> _STATED TASK_:
Send back exactly the lines from the opening line of the records below through the one with "random.seed(7)".

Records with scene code
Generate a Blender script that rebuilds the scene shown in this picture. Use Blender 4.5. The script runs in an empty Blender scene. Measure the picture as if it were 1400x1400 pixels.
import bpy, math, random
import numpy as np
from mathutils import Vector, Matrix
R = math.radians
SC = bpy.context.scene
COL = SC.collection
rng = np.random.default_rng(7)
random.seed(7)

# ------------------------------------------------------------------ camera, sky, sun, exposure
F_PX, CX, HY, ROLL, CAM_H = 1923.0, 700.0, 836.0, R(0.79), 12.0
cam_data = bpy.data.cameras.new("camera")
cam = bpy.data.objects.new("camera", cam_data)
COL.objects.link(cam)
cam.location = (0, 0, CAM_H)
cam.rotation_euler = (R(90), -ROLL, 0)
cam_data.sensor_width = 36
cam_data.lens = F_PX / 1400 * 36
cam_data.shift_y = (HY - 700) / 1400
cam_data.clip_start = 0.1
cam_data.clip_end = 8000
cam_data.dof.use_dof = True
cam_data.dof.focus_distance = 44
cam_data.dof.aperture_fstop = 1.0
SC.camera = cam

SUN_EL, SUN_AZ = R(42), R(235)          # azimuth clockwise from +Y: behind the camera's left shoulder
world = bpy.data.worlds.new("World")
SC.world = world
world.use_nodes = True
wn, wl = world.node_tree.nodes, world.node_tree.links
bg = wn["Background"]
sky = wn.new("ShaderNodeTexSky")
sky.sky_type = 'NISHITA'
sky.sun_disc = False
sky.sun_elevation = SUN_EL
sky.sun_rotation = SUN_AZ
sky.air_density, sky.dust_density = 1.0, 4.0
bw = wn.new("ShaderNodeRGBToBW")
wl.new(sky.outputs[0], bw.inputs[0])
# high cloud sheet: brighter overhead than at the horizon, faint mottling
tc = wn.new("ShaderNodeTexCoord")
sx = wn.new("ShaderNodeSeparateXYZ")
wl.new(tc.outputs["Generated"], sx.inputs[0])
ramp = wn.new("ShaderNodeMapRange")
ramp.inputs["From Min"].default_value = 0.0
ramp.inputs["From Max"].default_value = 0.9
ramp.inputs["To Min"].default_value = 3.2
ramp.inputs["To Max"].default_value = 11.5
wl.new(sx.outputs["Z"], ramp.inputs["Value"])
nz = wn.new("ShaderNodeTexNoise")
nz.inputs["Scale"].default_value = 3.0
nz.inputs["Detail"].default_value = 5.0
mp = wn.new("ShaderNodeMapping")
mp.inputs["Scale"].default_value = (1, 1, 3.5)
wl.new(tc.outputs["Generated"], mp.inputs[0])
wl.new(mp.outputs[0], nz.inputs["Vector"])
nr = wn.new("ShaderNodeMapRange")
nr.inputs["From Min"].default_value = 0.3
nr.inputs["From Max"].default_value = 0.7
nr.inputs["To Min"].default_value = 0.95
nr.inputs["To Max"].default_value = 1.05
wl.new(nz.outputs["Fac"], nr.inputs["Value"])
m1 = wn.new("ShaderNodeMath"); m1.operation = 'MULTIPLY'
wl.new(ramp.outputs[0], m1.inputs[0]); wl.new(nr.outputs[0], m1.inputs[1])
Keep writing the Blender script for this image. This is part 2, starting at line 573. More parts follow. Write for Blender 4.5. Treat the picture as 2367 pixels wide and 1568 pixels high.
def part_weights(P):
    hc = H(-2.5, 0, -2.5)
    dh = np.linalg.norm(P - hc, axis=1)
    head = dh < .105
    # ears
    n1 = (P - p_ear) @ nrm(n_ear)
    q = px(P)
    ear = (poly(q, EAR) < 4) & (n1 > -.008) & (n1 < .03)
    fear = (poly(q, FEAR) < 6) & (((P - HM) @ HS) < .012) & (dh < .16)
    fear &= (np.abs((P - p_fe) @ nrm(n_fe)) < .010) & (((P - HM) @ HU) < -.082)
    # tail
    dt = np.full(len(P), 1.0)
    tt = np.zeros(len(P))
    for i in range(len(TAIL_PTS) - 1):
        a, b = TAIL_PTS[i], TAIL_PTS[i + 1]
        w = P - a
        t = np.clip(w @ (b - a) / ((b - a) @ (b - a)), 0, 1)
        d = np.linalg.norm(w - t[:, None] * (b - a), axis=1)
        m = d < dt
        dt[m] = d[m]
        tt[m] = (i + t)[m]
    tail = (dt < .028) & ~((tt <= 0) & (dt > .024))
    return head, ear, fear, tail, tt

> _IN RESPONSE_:
Generate a Blender script that rebuilds the scene shown in this picture. Use Blender 4.5. The script runs in an empty Blender scene. Measure the picture as if it were 1400x1400 pixels.
import bpy, math, random
import numpy as np
from mathutils import Vector, Matrix
R = math.radians
SC = bpy.context.scene
COL = SC.collection
rng = np.random.default_rng(7)
random.seed(7)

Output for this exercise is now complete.